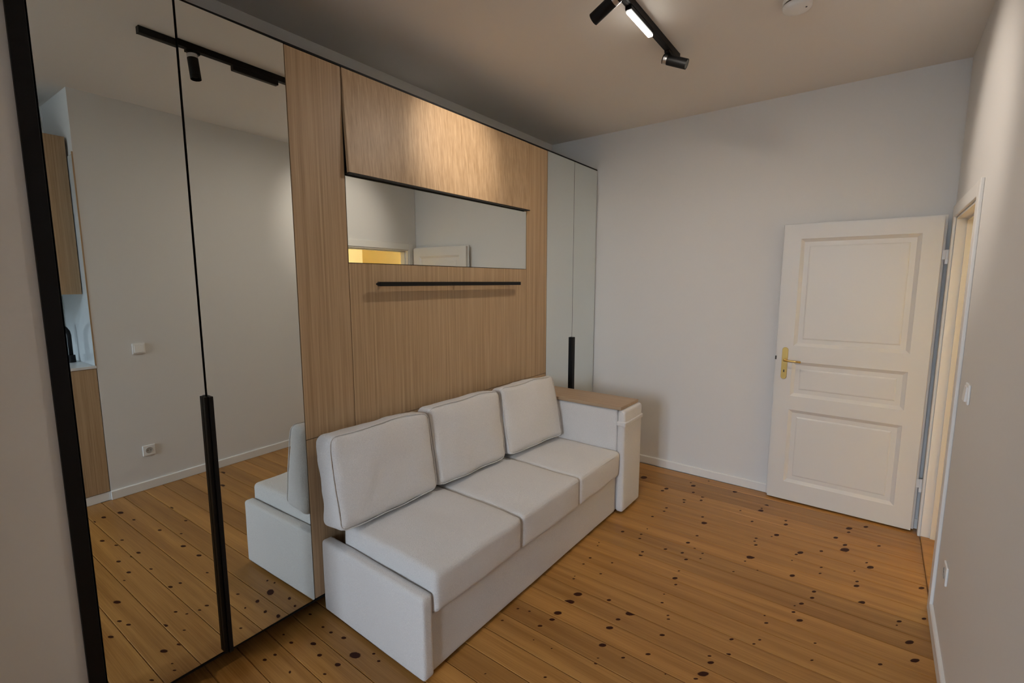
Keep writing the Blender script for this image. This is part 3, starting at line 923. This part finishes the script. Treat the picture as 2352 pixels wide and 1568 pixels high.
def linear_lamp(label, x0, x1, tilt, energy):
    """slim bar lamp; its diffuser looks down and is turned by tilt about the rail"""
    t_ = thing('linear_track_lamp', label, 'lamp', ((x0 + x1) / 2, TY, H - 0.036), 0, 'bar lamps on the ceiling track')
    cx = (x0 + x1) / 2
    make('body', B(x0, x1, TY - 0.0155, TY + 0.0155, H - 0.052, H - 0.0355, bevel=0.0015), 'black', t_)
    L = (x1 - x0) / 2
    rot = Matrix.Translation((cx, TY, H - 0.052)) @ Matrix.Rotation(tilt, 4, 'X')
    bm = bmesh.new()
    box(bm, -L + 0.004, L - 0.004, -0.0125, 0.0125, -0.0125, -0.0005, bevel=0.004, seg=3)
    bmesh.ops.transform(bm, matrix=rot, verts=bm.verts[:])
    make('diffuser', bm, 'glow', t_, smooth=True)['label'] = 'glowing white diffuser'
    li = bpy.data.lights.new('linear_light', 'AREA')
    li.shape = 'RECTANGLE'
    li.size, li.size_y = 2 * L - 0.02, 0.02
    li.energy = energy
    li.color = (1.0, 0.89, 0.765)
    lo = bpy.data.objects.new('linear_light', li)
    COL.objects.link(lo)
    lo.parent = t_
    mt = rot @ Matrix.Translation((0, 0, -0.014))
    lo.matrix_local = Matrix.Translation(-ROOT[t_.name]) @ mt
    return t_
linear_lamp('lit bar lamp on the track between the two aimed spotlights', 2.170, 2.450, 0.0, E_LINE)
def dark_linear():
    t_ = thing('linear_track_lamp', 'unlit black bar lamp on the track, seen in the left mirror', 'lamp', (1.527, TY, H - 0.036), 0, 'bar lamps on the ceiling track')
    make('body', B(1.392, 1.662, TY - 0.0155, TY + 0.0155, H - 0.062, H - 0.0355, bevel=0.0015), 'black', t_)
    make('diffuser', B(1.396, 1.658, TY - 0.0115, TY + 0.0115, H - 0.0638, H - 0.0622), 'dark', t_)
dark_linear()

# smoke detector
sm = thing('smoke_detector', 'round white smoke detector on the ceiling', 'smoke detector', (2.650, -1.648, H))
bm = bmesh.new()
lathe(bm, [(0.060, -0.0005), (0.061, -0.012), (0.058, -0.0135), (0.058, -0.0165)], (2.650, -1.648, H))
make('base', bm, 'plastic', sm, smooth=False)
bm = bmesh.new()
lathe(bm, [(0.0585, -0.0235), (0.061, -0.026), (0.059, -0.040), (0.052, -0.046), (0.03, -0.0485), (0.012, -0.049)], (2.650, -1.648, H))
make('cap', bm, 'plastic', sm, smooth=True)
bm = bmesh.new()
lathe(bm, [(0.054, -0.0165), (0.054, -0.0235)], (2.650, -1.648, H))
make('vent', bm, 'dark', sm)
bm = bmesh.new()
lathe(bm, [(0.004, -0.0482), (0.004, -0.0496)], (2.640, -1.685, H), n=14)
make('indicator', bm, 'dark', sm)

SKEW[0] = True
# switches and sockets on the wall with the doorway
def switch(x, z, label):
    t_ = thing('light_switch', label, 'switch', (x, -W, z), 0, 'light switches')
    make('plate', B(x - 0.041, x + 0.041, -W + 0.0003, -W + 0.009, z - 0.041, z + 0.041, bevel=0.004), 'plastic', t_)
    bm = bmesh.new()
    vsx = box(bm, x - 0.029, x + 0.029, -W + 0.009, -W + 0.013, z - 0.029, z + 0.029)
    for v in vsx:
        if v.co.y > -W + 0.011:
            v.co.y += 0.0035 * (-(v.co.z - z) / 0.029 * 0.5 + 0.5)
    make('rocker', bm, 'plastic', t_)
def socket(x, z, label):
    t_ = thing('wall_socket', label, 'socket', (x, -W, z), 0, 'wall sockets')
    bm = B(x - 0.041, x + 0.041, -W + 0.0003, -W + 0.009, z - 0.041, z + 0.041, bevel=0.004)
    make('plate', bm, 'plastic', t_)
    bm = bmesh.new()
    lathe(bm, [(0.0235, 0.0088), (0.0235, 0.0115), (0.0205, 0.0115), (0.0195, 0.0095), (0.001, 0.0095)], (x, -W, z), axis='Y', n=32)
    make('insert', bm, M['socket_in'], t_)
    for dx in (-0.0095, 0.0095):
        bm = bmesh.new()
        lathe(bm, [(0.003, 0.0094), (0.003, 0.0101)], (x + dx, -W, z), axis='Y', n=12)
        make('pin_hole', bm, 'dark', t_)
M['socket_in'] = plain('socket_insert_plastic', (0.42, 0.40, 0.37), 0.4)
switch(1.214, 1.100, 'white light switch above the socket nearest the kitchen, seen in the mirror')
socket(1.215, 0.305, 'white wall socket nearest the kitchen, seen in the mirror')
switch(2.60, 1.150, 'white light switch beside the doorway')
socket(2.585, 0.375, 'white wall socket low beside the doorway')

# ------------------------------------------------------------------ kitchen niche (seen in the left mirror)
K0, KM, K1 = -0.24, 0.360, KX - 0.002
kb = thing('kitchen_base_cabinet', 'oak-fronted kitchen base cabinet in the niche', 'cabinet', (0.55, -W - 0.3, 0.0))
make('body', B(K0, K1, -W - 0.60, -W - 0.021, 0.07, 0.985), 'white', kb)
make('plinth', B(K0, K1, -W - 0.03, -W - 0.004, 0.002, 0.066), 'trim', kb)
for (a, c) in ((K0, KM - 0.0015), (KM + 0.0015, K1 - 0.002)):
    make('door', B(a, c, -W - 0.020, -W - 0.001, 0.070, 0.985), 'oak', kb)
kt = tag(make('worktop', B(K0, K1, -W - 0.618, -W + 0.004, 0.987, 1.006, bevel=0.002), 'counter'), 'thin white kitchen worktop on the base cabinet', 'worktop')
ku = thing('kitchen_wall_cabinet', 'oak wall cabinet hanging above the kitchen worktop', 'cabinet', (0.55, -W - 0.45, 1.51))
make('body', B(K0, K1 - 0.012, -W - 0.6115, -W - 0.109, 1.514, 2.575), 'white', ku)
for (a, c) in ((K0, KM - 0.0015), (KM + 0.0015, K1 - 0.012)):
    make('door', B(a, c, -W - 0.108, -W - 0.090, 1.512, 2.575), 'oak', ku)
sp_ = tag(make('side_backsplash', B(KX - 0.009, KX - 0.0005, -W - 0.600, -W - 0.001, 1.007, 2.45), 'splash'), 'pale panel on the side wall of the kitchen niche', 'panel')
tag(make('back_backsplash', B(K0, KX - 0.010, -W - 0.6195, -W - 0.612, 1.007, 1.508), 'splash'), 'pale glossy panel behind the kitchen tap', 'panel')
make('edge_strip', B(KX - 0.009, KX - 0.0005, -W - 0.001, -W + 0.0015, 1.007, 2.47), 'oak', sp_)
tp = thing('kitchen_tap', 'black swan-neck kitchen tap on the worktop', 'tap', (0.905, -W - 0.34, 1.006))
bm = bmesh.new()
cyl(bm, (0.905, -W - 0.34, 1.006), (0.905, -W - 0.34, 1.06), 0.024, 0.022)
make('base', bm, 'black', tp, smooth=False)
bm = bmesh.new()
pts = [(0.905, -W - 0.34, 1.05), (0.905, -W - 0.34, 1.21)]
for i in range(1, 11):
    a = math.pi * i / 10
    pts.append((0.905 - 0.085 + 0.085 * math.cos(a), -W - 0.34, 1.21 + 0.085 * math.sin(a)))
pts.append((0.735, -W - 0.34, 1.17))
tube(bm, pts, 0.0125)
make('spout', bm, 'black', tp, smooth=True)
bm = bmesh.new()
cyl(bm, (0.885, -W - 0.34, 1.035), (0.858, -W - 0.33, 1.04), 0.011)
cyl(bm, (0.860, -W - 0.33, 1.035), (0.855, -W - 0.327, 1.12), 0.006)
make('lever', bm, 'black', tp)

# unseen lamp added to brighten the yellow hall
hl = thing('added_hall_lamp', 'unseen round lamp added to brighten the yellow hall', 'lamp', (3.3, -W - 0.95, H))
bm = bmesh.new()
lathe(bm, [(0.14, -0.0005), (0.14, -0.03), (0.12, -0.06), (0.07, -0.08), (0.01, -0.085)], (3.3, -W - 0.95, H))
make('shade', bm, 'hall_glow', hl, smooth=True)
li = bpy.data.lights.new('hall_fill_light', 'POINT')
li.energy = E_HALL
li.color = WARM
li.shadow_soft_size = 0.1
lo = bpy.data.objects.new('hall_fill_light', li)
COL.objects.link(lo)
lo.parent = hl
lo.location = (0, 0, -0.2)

----------

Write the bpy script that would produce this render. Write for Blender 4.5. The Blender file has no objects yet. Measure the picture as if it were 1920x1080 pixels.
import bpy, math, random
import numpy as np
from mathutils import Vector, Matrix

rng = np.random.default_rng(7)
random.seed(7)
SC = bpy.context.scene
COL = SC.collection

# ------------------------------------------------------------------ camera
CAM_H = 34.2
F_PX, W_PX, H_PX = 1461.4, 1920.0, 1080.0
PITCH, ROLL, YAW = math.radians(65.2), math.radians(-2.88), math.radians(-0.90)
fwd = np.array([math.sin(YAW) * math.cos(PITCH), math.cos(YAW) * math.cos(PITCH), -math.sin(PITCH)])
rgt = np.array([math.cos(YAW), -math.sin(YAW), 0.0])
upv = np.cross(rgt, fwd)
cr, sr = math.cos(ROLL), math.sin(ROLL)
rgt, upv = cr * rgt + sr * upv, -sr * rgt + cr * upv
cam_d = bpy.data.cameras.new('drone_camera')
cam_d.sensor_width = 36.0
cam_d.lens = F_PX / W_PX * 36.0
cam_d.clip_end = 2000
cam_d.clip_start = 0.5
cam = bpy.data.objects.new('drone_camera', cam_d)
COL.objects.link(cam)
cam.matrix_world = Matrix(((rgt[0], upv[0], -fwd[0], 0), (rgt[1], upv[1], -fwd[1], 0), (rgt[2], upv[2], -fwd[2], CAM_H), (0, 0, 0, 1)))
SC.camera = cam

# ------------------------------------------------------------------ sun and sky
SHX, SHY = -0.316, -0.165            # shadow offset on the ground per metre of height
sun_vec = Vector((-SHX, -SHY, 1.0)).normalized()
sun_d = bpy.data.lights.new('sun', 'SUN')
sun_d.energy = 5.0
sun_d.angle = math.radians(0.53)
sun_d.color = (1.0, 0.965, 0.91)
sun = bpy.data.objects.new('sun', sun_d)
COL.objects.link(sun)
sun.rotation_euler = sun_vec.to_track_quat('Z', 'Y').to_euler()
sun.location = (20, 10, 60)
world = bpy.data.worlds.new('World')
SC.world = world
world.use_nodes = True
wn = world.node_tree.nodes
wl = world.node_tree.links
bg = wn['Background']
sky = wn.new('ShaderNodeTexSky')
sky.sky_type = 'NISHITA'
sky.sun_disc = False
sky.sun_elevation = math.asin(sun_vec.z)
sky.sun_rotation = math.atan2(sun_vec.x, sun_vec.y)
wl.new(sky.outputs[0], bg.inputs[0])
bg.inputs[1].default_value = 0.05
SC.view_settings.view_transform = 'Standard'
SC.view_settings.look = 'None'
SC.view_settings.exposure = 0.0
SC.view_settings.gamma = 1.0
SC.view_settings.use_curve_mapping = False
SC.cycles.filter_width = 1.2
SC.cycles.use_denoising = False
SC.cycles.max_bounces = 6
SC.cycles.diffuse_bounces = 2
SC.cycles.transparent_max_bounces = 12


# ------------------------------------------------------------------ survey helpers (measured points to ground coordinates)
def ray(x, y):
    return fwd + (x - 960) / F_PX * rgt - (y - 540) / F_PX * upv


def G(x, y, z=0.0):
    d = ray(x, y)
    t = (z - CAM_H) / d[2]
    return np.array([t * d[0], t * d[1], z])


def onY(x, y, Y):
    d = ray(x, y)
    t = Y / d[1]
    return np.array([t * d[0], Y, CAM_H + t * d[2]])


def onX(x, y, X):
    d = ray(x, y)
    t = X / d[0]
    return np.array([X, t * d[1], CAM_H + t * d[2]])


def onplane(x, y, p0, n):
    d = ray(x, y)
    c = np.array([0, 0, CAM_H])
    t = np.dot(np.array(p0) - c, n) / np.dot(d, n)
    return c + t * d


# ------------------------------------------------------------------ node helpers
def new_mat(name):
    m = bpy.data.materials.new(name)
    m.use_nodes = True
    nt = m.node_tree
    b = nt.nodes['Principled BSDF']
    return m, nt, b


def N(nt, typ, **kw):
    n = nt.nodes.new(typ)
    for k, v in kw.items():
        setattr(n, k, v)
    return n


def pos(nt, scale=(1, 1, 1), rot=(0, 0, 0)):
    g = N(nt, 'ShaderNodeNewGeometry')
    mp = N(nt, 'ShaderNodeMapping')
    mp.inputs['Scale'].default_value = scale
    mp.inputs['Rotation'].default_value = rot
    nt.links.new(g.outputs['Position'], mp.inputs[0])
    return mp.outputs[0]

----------

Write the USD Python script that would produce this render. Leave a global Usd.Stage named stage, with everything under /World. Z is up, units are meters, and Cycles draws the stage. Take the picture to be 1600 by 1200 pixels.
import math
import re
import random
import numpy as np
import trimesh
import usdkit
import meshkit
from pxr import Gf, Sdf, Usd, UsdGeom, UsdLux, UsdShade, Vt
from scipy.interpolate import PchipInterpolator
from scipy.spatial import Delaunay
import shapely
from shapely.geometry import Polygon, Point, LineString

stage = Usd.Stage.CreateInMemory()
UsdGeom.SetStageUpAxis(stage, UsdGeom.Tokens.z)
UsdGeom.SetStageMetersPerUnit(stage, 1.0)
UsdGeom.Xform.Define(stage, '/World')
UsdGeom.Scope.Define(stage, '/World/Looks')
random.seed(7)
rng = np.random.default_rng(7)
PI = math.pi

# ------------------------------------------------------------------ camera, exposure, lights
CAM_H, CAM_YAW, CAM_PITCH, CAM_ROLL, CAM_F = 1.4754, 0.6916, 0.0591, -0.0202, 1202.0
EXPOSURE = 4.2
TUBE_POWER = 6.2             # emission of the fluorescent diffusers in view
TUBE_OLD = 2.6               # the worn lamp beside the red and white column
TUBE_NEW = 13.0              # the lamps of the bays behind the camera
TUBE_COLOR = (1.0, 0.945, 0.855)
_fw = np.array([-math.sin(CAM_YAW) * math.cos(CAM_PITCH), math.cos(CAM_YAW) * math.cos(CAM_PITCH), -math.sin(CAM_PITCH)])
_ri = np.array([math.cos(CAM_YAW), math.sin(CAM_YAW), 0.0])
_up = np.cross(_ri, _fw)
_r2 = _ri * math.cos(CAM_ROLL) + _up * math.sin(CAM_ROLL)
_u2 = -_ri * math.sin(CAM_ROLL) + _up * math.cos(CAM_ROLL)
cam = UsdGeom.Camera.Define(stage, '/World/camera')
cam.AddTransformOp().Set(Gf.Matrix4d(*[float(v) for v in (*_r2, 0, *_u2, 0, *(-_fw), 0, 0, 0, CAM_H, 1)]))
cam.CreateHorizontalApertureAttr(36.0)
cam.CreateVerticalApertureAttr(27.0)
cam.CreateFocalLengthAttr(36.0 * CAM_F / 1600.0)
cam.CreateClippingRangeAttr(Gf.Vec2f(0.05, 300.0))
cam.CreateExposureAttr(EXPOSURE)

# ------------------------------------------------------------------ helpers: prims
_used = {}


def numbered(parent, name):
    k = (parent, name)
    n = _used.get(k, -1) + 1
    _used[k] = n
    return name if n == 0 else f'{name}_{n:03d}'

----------

> Set exercise
Repeat, character for character, the lines of the material above from the line with "Write the bpy" through the line with "SC.camera = cam".

> The response
Write the bpy script that would produce this render. Write for Blender 4.5. The Blender file has no objects yet. Measure the picture as if it were 1920x1080 pixels.
import bpy, math, random
import numpy as np
from mathutils import Vector, Matrix

rng = np.random.default_rng(7)
random.seed(7)
SC = bpy.context.scene
COL = SC.collection

# ------------------------------------------------------------------ camera
CAM_H = 34.2
F_PX, W_PX, H_PX = 1461.4, 1920.0, 1080.0
PITCH, ROLL, YAW = math.radians(65.2), math.radians(-2.88), math.radians(-0.90)
fwd = np.array([math.sin(YAW) * math.cos(PITCH), math.cos(YAW) * math.cos(PITCH), -math.sin(PITCH)])
rgt = np.array([math.cos(YAW), -math.sin(YAW), 0.0])
upv = np.cross(rgt, fwd)
cr, sr = math.cos(ROLL), math.sin(ROLL)
rgt, upv = cr * rgt + sr * upv, -sr * rgt + cr * upv
cam_d = bpy.data.cameras.new('drone_camera')
cam_d.sensor_width = 36.0
cam_d.lens = F_PX / W_PX * 36.0
cam_d.clip_end = 2000
cam_d.clip_start = 0.5
cam = bpy.data.objects.new('drone_camera', cam_d)
COL.objects.link(cam)
cam.matrix_world = Matrix(((rgt[0], upv[0], -fwd[0], 0), (rgt[1], upv[1], -fwd[1], 0), (rgt[2], upv[2], -fwd[2], CAM_H), (0, 0, 0, 1)))
SC.camera = cam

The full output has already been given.